## Work instructions
Reproduce the following material exactly, including every line.

## Data segment
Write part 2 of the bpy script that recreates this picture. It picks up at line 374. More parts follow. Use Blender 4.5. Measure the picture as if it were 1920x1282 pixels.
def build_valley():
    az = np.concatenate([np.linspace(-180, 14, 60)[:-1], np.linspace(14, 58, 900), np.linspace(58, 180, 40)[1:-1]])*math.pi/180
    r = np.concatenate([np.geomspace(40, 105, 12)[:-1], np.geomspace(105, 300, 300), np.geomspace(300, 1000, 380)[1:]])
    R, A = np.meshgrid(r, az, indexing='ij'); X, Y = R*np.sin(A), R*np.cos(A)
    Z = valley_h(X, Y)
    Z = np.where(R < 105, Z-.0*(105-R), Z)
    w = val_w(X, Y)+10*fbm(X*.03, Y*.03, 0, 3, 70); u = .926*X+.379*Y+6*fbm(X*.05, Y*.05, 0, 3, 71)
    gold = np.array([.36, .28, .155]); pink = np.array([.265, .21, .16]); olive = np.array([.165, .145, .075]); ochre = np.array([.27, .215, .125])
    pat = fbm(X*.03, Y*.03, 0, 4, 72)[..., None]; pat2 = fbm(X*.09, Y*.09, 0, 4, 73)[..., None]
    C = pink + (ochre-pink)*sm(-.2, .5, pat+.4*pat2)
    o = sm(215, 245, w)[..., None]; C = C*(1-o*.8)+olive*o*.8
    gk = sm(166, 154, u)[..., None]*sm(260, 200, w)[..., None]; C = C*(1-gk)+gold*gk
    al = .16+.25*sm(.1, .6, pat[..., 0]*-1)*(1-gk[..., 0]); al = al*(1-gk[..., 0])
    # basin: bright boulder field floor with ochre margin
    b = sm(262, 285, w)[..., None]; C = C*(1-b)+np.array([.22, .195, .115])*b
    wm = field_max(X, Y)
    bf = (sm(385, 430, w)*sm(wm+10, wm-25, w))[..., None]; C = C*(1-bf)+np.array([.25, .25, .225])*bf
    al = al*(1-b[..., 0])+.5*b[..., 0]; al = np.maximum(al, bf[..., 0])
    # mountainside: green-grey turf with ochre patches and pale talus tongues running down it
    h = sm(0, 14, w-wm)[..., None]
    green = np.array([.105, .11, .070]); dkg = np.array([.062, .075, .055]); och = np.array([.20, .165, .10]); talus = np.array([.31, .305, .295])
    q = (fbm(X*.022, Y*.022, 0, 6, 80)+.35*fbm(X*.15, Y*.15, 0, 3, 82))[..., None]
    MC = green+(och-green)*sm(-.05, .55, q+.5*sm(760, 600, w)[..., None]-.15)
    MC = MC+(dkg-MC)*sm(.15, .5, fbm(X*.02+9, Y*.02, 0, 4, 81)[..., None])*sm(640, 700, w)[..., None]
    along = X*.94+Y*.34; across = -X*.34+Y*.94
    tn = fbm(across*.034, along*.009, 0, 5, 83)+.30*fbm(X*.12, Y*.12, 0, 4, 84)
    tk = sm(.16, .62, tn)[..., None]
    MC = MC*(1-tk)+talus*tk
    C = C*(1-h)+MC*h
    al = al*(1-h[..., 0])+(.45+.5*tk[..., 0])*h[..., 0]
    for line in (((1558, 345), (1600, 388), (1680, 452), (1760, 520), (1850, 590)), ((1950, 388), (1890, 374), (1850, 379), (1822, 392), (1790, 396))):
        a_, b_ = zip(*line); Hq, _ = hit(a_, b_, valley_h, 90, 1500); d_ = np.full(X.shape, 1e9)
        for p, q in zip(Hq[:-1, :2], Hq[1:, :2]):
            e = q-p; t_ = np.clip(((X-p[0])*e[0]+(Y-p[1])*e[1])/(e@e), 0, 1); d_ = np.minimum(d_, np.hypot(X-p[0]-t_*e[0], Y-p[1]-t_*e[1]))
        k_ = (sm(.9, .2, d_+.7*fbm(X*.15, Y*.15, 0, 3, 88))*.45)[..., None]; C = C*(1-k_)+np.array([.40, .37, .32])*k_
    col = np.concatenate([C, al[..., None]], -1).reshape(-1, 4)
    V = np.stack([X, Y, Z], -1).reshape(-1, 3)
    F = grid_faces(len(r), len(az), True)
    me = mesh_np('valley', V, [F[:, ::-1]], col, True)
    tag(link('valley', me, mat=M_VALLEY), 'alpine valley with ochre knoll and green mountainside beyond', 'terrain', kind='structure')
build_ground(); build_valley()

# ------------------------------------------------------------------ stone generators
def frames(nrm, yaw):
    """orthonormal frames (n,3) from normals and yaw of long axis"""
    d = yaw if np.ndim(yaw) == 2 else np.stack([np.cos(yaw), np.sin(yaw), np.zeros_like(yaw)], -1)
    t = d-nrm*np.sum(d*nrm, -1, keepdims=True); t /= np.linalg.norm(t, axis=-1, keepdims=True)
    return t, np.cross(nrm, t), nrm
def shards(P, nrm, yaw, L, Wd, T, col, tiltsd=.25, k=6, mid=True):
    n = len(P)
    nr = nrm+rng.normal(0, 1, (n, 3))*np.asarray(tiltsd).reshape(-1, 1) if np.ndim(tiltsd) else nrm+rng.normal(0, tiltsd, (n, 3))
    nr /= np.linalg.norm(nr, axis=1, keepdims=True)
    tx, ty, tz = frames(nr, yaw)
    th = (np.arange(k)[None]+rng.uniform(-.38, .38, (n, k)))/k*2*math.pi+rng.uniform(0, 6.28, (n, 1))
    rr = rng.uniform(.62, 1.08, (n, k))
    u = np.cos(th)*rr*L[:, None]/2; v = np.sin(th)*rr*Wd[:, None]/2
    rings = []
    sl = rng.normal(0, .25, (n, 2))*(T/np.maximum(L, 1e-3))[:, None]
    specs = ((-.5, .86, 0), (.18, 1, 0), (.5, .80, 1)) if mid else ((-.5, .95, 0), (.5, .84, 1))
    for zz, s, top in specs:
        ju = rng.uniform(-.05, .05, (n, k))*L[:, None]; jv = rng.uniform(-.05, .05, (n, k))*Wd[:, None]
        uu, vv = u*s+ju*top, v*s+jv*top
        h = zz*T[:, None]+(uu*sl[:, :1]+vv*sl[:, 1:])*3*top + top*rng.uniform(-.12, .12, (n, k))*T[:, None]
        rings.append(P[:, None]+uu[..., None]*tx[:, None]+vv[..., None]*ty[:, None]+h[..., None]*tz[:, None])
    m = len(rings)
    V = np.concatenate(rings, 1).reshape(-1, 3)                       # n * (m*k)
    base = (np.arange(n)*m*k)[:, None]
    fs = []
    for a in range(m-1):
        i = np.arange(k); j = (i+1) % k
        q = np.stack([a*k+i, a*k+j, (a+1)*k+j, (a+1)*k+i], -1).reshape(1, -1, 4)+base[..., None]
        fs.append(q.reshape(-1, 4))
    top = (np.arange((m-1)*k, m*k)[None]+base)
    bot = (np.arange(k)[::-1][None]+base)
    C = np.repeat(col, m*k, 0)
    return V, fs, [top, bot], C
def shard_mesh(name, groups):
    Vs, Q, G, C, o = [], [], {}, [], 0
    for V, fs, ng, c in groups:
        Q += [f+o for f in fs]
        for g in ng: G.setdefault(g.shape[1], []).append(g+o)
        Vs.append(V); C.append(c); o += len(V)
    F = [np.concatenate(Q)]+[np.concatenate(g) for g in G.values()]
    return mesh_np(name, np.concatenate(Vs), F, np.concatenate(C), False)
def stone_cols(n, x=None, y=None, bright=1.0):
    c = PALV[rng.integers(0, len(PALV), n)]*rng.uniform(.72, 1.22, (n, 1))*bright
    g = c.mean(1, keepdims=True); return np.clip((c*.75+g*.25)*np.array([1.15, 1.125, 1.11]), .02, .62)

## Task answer
Write part 2 of the bpy script that recreates this picture. It picks up at line 374. More parts follow. Use Blender 4.5. Measure the picture as if it were 1920x1282 pixels.
def build_valley():
    az = np.concatenate([np.linspace(-180, 14, 60)[:-1], np.linspace(14, 58, 900), np.linspace(58, 180, 40)[1:-1]])*math.pi/180
    r = np.concatenate([np.geomspace(40, 105, 12)[:-1], np.geomspace(105, 300, 300), np.geomspace(300, 1000, 380)[1:]])
    R, A = np.meshgrid(r, az, indexing='ij'); X, Y = R*np.sin(A), R*np.cos(A)
    Z = valley_h(X, Y)
    Z = np.where(R < 105, Z-.0*(105-R), Z)
    w = val_w(X, Y)+10*fbm(X*.03, Y*.03, 0, 3, 70); u = .926*X+.379*Y+6*fbm(X*.05, Y*.05, 0, 3, 71)
    gold = np.array([.36, .28, .155]); pink = np.array([.265, .21, .16]); olive = np.array([.165, .145, .075]); ochre = np.array([.27, .215, .125])
    pat = fbm(X*.03, Y*.03, 0, 4, 72)[..., None]; pat2 = fbm(X*.09, Y*.09, 0, 4, 73)[..., None]
    C = pink + (ochre-pink)*sm(-.2, .5, pat+.4*pat2)
    o = sm(215, 245, w)[..., None]; C = C*(1-o*.8)+olive*o*.8
    gk = sm(166, 154, u)[..., None]*sm(260, 200, w)[..., None]; C = C*(1-gk)+gold*gk
    al = .16+.25*sm(.1, .6, pat[..., 0]*-1)*(1-gk[..., 0]); al = al*(1-gk[..., 0])
    # basin: bright boulder field floor with ochre margin
    b = sm(262, 285, w)[..., None]; C = C*(1-b)+np.array([.22, .195, .115])*b
    wm = field_max(X, Y)
    bf = (sm(385, 430, w)*sm(wm+10, wm-25, w))[..., None]; C = C*(1-bf)+np.array([.25, .25, .225])*bf
    al = al*(1-b[..., 0])+.5*b[..., 0]; al = np.maximum(al, bf[..., 0])
    # mountainside: green-grey turf with ochre patches and pale talus tongues running down it
    h = sm(0, 14, w-wm)[..., None]
    green = np.array([.105, .11, .070]); dkg = np.array([.062, .075, .055]); och = np.array([.20, .165, .10]); talus = np.array([.31, .305, .295])
    q = (fbm(X*.022, Y*.022, 0, 6, 80)+.35*fbm(X*.15, Y*.15, 0, 3, 82))[..., None]
    MC = green+(och-green)*sm(-.05, .55, q+.5*sm(760, 600, w)[..., None]-.15)
    MC = MC+(dkg-MC)*sm(.15, .5, fbm(X*.02+9, Y*.02, 0, 4, 81)[..., None])*sm(640, 700, w)[..., None]
    along = X*.94+Y*.34; across = -X*.34+Y*.94
    tn = fbm(across*.034, along*.009, 0, 5, 83)+.30*fbm(X*.12, Y*.12, 0, 4, 84)
    tk = sm(.16, .62, tn)[..., None]
    MC = MC*(1-tk)+talus*tk
    C = C*(1-h)+MC*h
    al = al*(1-h[..., 0])+(.45+.5*tk[..., 0])*h[..., 0]
    for line in (((1558, 345), (1600, 388), (1680, 452), (1760, 520), (1850, 590)), ((1950, 388), (1890, 374), (1850, 379), (1822, 392), (1790, 396))):
        a_, b_ = zip(*line); Hq, _ = hit(a_, b_, valley_h, 90, 1500); d_ = np.full(X.shape, 1e9)
        for p, q in zip(Hq[:-1, :2], Hq[1:, :2]):
            e = q-p; t_ = np.clip(((X-p[0])*e[0]+(Y-p[1])*e[1])/(e@e), 0, 1); d_ = np.minimum(d_, np.hypot(X-p[0]-t_*e[0], Y-p[1]-t_*e[1]))
        k_ = (sm(.9, .2, d_+.7*fbm(X*.15, Y*.15, 0, 3, 88))*.45)[..., None]; C = C*(1-k_)+np.array([.40, .37, .32])*k_
    col = np.concatenate([C, al[..., None]], -1).reshape(-1, 4)
    V = np.stack([X, Y, Z], -1).reshape(-1, 3)
    F = grid_faces(len(r), len(az), True)
    me = mesh_np('valley', V, [F[:, ::-1]], col, True)
    tag(link('valley', me, mat=M_VALLEY), 'alpine valley with ochre knoll and green mountainside beyond', 'terrain', kind='structure')
build_ground(); build_valley()

# ------------------------------------------------------------------ stone generators
def frames(nrm, yaw):
    """orthonormal frames (n,3) from normals and yaw of long axis"""
    d = yaw if np.ndim(yaw) == 2 else np.stack([np.cos(yaw), np.sin(yaw), np.zeros_like(yaw)], -1)
    t = d-nrm*np.sum(d*nrm, -1, keepdims=True); t /= np.linalg.norm(t, axis=-1, keepdims=True)
    return t, np.cross(nrm, t), nrm
def shards(P, nrm, yaw, L, Wd, T, col, tiltsd=.25, k=6, mid=True):
    n = len(P)
    nr = nrm+rng.normal(0, 1, (n, 3))*np.asarray(tiltsd).reshape(-1, 1) if np.ndim(tiltsd) else nrm+rng.normal(0, tiltsd, (n, 3))
    nr /= np.linalg.norm(nr, axis=1, keepdims=True)
    tx, ty, tz = frames(nr, yaw)
    th = (np.arange(k)[None]+rng.uniform(-.38, .38, (n, k)))/k*2*math.pi+rng.uniform(0, 6.28, (n, 1))
    rr = rng.uniform(.62, 1.08, (n, k))
    u = np.cos(th)*rr*L[:, None]/2; v = np.sin(th)*rr*Wd[:, None]/2
    rings = []
    sl = rng.normal(0, .25, (n, 2))*(T/np.maximum(L, 1e-3))[:, None]
    specs = ((-.5, .86, 0), (.18, 1, 0), (.5, .80, 1)) if mid else ((-.5, .95, 0), (.5, .84, 1))
    for zz, s, top in specs:
        ju = rng.uniform(-.05, .05, (n, k))*L[:, None]; jv = rng.uniform(-.05, .05, (n, k))*Wd[:, None]
        uu, vv = u*s+ju*top, v*s+jv*top
        h = zz*T[:, None]+(uu*sl[:, :1]+vv*sl[:, 1:])*3*top + top*rng.uniform(-.12, .12, (n, k))*T[:, None]
        rings.append(P[:, None]+uu[..., None]*tx[:, None]+vv[..., None]*ty[:, None]+h[..., None]*tz[:, None])
    m = len(rings)
    V = np.concatenate(rings, 1).reshape(-1, 3)                       # n * (m*k)
    base = (np.arange(n)*m*k)[:, None]
    fs = []
    for a in range(m-1):
        i = np.arange(k); j = (i+1) % k
        q = np.stack([a*k+i, a*k+j, (a+1)*k+j, (a+1)*k+i], -1).reshape(1, -1, 4)+base[..., None]
        fs.append(q.reshape(-1, 4))
    top = (np.arange((m-1)*k, m*k)[None]+base)
    bot = (np.arange(k)[::-1][None]+base)
    C = np.repeat(col, m*k, 0)
    return V, fs, [top, bot], C
def shard_mesh(name, groups):
    Vs, Q, G, C, o = [], [], {}, [], 0
    for V, fs, ng, c in groups:
        Q += [f+o for f in fs]
        for g in ng: G.setdefault(g.shape[1], []).append(g+o)
        Vs.append(V); C.append(c); o += len(V)
    F = [np.concatenate(Q)]+[np.concatenate(g) for g in G.values()]
    return mesh_np(name, np.concatenate(Vs), F, np.concatenate(C), False)
def stone_cols(n, x=None, y=None, bright=1.0):
    c = PALV[rng.integers(0, len(PALV), n)]*rng.uniform(.72, 1.22, (n, 1))*bright
    g = c.mean(1, keepdims=True); return np.clip((c*.75+g*.25)*np.array([1.15, 1.125, 1.11]), .02, .62)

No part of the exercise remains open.